Fransa’da e-ticaretçilerin düşük kargo ücretiyle kitap satması yasaklandı. Bu düzenlemeye göre, artık kitap kargosu için bir asgari ücret tespit edilecek ve bu ücreti kitabı online satın alan müşteri ödeyecek. Düzenlemenin amacı fiziki kitapçıları ayakta tutmak. Yoksa herkes gidip kitapçıda kitabı karıştırıp beğeniyor, sonra daha ucuza e-ticaretten alıyor. Fransa’da devlet kitapçıların ayakta kalmasına önem veriyor. Kitapçıların toplumsal hayatta kitap satmanın ötesinde bir anlamı olduğuna inanıyor. Benzer toplumsal tercihler sigortacı, seyahat acentesi, eczane gibi yerleri korumak için de yapılabilir. Nitekim bizim e-ticaret kanun taslağında da benzer hükümler var. Demek ki, dünyanın başka yerlerinde de ekonomi politikaları yapılırken sadece etkinlik değil, toplumsal dengeler de gözetiliyormuş.

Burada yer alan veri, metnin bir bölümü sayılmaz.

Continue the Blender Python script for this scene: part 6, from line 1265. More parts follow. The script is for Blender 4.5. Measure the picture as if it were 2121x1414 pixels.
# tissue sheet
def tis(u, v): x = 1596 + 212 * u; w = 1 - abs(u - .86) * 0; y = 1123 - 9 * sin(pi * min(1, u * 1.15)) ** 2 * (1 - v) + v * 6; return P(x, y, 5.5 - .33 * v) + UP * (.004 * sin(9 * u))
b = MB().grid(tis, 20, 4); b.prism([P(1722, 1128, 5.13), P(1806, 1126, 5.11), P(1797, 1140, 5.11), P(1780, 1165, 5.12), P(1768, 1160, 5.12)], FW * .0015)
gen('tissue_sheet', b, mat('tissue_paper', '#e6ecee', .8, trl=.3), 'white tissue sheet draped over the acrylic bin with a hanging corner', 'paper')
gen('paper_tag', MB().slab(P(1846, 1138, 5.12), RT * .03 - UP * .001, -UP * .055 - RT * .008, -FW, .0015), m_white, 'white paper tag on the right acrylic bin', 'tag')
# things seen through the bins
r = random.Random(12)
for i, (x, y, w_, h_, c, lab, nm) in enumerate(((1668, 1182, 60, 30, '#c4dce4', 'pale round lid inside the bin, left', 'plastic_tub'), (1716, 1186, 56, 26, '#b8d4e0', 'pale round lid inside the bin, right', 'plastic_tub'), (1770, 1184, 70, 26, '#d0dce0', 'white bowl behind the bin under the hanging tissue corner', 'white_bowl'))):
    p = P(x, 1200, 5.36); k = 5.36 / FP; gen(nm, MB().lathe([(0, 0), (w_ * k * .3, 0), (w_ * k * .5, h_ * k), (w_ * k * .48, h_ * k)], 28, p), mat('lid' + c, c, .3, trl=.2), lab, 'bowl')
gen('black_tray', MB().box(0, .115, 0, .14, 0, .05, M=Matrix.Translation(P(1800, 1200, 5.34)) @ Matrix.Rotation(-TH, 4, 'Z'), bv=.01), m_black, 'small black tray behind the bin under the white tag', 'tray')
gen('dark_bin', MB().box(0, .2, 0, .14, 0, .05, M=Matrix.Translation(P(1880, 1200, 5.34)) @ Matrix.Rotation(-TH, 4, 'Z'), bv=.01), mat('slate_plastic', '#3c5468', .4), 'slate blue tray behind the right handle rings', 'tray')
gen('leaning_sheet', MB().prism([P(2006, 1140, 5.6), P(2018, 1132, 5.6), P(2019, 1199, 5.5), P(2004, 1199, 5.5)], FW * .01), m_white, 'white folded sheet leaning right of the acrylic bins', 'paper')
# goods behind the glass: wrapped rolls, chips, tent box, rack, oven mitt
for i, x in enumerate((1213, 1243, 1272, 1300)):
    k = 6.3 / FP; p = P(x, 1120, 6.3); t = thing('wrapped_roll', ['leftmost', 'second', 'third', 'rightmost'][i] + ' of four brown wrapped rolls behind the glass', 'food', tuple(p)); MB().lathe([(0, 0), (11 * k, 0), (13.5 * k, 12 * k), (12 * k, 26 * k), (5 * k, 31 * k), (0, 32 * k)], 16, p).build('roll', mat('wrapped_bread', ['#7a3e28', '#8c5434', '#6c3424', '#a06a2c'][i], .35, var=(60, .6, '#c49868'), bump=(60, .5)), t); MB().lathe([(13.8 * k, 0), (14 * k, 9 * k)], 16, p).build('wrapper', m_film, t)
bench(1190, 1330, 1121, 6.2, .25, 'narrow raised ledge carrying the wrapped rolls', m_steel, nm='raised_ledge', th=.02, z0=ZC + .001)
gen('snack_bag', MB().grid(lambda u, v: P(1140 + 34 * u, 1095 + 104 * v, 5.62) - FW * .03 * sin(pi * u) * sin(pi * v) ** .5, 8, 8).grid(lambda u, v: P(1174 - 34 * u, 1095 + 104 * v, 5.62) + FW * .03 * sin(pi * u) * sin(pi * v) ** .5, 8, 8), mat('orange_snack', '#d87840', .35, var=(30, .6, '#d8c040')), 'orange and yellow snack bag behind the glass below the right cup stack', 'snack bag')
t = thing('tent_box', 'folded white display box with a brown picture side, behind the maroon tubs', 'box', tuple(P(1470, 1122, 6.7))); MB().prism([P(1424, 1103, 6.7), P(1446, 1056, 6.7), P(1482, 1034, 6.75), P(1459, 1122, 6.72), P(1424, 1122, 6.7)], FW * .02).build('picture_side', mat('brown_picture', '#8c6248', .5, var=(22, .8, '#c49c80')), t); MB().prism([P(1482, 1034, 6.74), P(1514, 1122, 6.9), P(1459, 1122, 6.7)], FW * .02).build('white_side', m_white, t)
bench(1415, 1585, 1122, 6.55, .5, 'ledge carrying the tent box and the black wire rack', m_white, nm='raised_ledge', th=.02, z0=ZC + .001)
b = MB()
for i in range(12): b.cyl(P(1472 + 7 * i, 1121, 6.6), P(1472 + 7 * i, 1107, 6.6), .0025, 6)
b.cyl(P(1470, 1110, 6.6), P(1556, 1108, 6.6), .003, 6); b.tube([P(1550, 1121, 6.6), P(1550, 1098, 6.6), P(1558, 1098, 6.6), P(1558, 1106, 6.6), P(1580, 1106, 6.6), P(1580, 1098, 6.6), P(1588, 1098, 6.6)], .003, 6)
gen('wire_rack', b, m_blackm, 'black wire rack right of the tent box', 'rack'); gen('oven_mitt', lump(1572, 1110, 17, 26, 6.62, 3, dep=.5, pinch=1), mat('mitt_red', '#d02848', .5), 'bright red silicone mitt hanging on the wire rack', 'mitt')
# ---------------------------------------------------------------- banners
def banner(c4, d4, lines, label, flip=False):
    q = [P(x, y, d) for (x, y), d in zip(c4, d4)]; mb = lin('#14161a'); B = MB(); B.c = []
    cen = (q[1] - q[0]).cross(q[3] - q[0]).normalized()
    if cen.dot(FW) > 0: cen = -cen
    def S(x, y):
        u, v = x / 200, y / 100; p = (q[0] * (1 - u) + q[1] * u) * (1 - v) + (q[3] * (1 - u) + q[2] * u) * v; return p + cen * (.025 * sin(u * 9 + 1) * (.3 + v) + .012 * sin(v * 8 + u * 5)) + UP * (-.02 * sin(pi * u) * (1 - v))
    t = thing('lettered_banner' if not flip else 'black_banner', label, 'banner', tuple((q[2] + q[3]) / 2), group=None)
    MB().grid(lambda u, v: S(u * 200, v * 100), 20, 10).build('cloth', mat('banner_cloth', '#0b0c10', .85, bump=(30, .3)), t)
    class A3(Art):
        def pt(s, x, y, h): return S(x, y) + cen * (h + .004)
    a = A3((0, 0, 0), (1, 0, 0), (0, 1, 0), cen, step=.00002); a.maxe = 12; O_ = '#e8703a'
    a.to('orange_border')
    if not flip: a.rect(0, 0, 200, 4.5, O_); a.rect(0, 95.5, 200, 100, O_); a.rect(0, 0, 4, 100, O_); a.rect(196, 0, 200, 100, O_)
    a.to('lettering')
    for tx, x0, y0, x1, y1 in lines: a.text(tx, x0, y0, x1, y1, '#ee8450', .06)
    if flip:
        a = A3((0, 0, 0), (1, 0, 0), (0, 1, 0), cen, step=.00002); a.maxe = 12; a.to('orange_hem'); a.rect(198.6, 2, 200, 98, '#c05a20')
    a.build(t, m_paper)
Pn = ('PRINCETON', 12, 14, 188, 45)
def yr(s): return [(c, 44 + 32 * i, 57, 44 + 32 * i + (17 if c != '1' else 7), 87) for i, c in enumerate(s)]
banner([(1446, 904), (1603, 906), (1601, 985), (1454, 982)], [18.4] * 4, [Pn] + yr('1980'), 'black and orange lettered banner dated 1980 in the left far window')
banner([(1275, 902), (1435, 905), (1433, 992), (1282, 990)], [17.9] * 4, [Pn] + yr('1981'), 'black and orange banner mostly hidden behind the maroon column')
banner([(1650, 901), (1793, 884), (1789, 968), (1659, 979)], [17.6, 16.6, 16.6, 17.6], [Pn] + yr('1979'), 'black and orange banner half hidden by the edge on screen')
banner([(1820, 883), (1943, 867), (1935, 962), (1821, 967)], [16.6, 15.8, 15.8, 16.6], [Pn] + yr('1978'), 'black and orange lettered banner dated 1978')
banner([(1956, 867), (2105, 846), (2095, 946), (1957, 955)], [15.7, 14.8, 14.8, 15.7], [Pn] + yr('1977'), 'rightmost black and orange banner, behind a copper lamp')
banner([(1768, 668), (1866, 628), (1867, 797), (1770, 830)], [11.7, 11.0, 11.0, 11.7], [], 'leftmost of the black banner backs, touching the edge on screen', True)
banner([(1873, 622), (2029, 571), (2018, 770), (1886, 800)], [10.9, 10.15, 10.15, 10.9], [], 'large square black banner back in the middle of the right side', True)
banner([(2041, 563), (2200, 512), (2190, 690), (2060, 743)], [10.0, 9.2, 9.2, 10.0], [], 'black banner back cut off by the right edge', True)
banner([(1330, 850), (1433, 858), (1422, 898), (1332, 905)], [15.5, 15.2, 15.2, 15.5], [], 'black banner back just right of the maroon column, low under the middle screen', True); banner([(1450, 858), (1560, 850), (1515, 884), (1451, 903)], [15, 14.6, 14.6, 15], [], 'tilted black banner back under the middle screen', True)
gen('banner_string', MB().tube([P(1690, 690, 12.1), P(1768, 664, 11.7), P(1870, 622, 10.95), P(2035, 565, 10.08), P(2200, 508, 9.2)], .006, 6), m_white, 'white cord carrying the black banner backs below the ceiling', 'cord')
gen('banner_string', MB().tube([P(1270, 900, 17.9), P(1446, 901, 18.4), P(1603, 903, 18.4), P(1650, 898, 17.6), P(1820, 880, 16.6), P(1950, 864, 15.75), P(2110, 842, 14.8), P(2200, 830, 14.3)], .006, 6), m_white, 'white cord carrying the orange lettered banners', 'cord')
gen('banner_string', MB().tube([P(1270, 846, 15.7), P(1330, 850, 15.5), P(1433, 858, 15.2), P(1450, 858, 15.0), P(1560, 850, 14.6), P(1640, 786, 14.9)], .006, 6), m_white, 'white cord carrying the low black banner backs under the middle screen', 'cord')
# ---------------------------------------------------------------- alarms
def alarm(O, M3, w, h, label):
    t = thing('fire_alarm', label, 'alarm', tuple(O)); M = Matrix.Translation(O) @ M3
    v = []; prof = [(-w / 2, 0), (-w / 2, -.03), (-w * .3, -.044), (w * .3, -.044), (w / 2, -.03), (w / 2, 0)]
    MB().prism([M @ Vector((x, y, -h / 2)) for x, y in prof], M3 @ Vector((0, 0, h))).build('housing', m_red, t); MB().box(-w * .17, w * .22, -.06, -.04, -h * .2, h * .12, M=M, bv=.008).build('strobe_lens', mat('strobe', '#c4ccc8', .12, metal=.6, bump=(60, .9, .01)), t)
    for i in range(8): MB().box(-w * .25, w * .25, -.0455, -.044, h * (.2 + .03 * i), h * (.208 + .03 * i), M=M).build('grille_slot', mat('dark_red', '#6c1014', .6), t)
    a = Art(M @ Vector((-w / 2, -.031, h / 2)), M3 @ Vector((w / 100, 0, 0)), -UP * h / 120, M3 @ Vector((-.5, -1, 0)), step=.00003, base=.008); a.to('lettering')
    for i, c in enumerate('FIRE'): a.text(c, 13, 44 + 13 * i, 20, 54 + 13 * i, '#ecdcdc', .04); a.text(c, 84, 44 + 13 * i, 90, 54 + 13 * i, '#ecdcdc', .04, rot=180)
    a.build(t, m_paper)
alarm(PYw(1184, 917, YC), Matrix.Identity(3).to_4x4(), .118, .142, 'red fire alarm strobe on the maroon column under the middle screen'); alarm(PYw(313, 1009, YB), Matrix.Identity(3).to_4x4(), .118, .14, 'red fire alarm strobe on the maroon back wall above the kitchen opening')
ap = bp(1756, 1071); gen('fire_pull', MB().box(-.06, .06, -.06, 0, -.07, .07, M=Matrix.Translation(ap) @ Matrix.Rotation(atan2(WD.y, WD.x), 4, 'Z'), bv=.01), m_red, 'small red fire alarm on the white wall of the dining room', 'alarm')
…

Bizim e-ticaret kanun taslağında olup da başka ülkelerde göremediğim tek hüküm büyük e-ticaretçilere getirilen reklam bütçesi ve indirim kısıtlamaları. Bu konuda da dünyaya örnek olacağımızı ve birçok ülkede benzer hükümlerin Türkiye örneği üzerinden getirileceğini düşünüyorum. Her konuda dünyadan kopya çekmek yerine biraz da liderlik edelim. Reklam yasağının manası şu: Son yıllarda en değerli şirketler e-ticaret şirketleri oldu. Büyük başarı. Televizyonu ne zaman açsak bu şirketlerin reklamlarını görüyoruz. Ancak vergi rekortmeni listelerini açınca bu şirketlerin isimlerini göremiyoruz. Neden? Çünkü bu şirketler hem kazandıkları parayı hem de aldıkları yatırımı reklam ve indirime harcıyor. Amaç daha çok kullanıcı çekip ileride tekelleşmek. Zaten yatırımcı da ilerideki tekel değerine yatırım yapıyor. Hal böyle olunca şirketler kar açıklamadığı için vergi de ödemiyor. Amazon’un hisse değeri kat kat arttığı halde, kurulduğundan beri doğru düzgün vergi ödememesi ABD’de en çok tepki çeken konulardan biri. Avrupa ülkelerinde, kar değil ciro üzerinden alınan dijital hizmet vergisi uygulamasının bir nedeni de bu şirketlerin kar açıklamamasıydı. Reklam ve indirim sınırlaması bu soruna bir ölçüde çözüm olacak.
Daha büyük bir sorun ise, e-ticaret şirketlerinin verdiği reklam miktarının yüksekliği nedeniyle, diğer reklam verenlerin pazar dışına itilmesi. Oysa selpak mendilden, havayolu şirketine, bankadan gayrimenkul şirketine kadar daha birçok şirketin tüketiciye ulaşabilmek için reklam vermesi lazım. E-ticaret reklamları nedeniyle ne TV’lerde reklam dakikası ne de istenen ücretleri finanse edecek bütçe kaldı. Aynı yabancılara ev satıyoruz diye kendi vatandaşımızın sokakta kalması gibi. Medya kuruluşları üzerinde aynı reklamverenlerin ağırlığının artması, medyanın saygınlığı, bağımsızlığı ve demokrasinin geleceği açısından da sakıncalı. ABD’de 1890’da rekabet kanunlarının çıkarılma nedeninin ekonomik etkinliği değil, demokrasiyi büyük sermayeden korumak olduğunu unutmamalıyız.
E-ticaret kanununda tartışılacak birçok hüküm olabilir. Ancak dünyadaki trendlere uygun olduğunu kabul etmeliyiz. Piyasaların iyi işlemesi ancak bazı kısıtlamalarla mümkündür. ABD’den Çin’e, Hindistan’dan Fransa’ya tüm ülkeler dijital piyasalarda bunu yapıyor. E-ticaret kanunu bu alandaki girişimcilerin ayağındaki prangaları çıkaracak, dünyaya da örnek olacak bir düzenlemedir.